Do as many sprints as you can possibly afford on your travel budget -- they're a HUGE positive on team productivity. The only company I know that's able to make distributed teams consistently productive, Mark Shuttleworth's Canonical, as far I can see has two basic "secrets" to it: first, they mostly hire open source superstars, partly because they're totally focused on open source, but also because people who have proven to be very productive in big open source projects have thereby also proven they have whatever "secret sauce" it takes to work on a distributed team; second, they sprint a lot, flying people in from all over the world to meet at a variety of locations and just hack, hack, hack away -- just like open source projects have in recent years discovered is a GREAT approach.
Disclaimer: I happen to know a lot of Canonical's employees -- I guess that this is not surprising given their focus on open source, and Python in particular -- and particularly admire Shuttleworth for his vision and management skills (and his taste in books, ever since he asked me to sign his copy of "Python in a Nutshell";-). But despite this bias I think the above evaluation is objectively defensible.
In my on-and-off-again capacity as a manager (I seem to switch between managing and individually-contributing every few years, just as I seem to keep switching between Europe and the US;-), I've often been asked to deliver SW with a distributed team, but I do NOT consider my achievements on that especially difficult goal to be anywhere close to being successful; I've convinced myself that, personally, I may be great at leading and/or managing a co-located team, but I can't hack it at managing and/or leading a distributed team. But then, I've never been given a rich travel budget to play with, or reports who were selected for being especially good at distributed-team work; maybe I could do better in the future if I were.

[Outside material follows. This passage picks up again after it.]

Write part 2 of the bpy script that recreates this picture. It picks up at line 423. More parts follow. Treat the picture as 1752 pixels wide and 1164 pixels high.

I have witnessed people (good and otherwise sensible ones, mind you;-) make grandiose claims as to how distributed-team work SO well under their own management, typically thanks to the latest and greatest silver bullets in methodology, communication technology (video conferencing and the like), programming technique, whatever. Every time I've been able to observe concrete details, I've seen such claims disproven. When I find myself doing distributed work, I observe my productivity AT LEAST doubles on those sprint-like occasion where the team just happens to be in the same room for a while, hacking away... so, with rare but important exceptions, my current working hypothesis is that it just can't be done WELL -- except with great preliminary selection of teammates and lots and lots of sprints, like Canonical does!